There is a calmness in my life now that even today I am adjusting to.  There is that small part of me that still expects "something to go wrong" but I am learning to push that aside and look at things for what they really are, not what I imagine them to be.  I was having a conversation the other day about how horrible our minds could actually be and how hard it is sometimes to take a thought and purposefully change it.  For example:


Seriously, what is with that???  I had to laugh because I have had a lot of these cross my mind, particularly the "Insists you forgot something" one.  I have had days when I really wanted to turn the car around because my mind is insisting that I left my hair straightener on at 450F and I will return home to the ashes of what was once my apartment.

The mind truly is a powerful object weapon tool .  In yoga they teach you to let go of your mind and your thoughts while you are in practice and even then I find myself attempting tree pose with the items on my grocery list coursing through my subconscious.  Again, it is acknowledging your thoughts and purposefully changing them because a lot of times, you mind is just a big, fat liar. 

My child has not been abducted when she doesn't answer the phone, she is having too good a time with her friends and doesn't hear it ringing.
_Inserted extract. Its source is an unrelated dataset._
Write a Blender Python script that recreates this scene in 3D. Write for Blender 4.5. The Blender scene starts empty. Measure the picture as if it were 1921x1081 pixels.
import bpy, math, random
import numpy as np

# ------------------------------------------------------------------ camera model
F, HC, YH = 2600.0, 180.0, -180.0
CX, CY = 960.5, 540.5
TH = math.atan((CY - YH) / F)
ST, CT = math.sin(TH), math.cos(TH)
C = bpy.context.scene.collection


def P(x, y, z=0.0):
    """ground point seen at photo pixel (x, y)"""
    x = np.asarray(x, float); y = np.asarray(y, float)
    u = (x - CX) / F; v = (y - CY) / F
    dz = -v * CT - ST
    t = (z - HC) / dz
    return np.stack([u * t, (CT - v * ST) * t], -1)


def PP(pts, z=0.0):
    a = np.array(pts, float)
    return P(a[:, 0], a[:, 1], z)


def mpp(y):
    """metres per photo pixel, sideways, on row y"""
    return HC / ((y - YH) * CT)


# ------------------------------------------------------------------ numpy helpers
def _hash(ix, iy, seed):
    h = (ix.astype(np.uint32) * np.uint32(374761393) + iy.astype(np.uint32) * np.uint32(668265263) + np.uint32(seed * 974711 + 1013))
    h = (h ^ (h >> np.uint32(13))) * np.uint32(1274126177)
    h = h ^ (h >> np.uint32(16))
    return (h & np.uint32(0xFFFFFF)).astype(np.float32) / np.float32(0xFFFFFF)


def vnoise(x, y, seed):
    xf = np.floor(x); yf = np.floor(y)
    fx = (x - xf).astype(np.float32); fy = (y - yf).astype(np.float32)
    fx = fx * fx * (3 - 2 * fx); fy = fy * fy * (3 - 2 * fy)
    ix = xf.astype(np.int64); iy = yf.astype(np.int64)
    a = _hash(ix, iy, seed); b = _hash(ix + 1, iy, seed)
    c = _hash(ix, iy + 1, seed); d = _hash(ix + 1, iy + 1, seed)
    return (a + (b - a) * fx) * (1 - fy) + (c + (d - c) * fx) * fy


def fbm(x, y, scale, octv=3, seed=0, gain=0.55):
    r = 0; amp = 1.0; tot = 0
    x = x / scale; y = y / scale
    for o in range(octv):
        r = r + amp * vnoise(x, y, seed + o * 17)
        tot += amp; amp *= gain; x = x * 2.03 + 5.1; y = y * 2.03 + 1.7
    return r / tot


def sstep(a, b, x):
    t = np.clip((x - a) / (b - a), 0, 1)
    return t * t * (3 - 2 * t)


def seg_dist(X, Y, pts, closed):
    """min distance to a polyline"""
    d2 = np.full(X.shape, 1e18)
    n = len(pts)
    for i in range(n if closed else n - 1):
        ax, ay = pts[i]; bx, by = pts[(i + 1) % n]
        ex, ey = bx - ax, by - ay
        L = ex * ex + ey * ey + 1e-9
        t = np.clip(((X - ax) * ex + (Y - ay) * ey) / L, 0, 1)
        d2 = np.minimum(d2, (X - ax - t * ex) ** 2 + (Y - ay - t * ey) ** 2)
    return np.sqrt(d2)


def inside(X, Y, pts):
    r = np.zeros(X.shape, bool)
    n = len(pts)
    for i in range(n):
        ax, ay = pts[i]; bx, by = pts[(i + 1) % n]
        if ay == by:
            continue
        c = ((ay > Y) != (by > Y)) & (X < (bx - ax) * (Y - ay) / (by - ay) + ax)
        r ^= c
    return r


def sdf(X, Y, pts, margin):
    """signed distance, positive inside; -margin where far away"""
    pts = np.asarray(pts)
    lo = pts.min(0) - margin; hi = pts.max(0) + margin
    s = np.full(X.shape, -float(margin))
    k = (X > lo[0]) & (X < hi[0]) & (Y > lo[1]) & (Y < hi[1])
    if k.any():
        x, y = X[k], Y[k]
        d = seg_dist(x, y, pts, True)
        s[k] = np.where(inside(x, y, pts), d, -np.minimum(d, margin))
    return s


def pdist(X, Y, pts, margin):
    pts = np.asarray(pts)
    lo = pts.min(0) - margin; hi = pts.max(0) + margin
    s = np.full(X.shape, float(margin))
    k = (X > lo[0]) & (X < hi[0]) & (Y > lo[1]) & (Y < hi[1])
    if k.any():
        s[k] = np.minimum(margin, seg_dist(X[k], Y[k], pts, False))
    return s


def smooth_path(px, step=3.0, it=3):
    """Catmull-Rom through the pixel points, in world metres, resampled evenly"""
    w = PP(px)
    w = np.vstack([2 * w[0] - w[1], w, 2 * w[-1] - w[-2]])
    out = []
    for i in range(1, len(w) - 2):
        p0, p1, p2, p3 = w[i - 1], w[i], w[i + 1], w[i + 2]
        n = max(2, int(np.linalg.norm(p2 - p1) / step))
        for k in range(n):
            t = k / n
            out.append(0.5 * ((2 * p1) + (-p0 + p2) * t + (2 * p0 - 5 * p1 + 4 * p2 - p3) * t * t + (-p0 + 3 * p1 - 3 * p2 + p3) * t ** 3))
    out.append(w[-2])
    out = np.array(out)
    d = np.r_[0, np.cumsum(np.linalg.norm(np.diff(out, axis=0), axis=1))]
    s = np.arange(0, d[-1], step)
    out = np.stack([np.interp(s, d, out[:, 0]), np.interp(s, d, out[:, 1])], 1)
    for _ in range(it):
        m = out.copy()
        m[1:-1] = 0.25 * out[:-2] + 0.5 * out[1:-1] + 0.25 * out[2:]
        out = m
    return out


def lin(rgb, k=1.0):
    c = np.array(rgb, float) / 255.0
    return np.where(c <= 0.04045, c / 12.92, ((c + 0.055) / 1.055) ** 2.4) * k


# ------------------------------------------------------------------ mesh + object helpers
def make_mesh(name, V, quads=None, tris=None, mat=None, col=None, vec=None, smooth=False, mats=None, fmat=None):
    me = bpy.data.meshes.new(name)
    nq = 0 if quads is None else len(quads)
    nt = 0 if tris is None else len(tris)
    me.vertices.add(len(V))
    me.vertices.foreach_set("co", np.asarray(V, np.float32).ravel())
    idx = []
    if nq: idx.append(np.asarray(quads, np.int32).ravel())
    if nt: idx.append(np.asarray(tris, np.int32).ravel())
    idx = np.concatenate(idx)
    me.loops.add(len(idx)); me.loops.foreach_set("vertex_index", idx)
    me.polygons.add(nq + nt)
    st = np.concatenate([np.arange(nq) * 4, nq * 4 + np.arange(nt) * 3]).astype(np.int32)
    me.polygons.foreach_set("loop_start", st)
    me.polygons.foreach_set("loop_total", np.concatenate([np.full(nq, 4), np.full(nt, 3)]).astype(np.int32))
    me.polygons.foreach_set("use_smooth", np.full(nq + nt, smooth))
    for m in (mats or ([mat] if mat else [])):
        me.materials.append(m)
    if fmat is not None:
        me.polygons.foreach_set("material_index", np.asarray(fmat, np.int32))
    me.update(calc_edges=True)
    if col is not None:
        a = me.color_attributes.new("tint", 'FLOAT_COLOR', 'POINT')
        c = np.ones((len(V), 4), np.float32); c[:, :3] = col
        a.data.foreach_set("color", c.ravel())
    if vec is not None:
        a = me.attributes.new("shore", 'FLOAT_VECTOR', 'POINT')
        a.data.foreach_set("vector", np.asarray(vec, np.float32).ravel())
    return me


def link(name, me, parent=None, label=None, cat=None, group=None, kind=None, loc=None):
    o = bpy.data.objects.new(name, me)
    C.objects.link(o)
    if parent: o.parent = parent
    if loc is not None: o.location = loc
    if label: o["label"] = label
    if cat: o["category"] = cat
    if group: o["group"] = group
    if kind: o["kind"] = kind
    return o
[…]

The semi -driver I am beside on the highway isn't going to quickly turn his wheel and run me off the road; but if you saw me drive next to a semi - you would think just that, or at least I am thinking just that.  Sometimes a noise is just a noise, not some burglar breaking into my apartment to steal all my belongings - or worse.

My mind has been infamous for going the wrong way.  The doom and gloom way, the negative way, the way that can quickly escalate into a shitload of anxiety if I don't rein it in.  I don't know what it was in my life that caused my mind to react like that and it has been horribly difficult to try to train it to react in the exact opposite way.  BUT...I am doing it and having success.  It's the pause before the reaction.  The question of "is that real or is that me trying to mess myself up?"  

Don't get me wrong - I can't get it every time, sometimes my mind decides that no matter what, I just need to feel a little bit of anxiety, just a little reminder that the brain is still there and sometimes it's still a little bit of a jerk.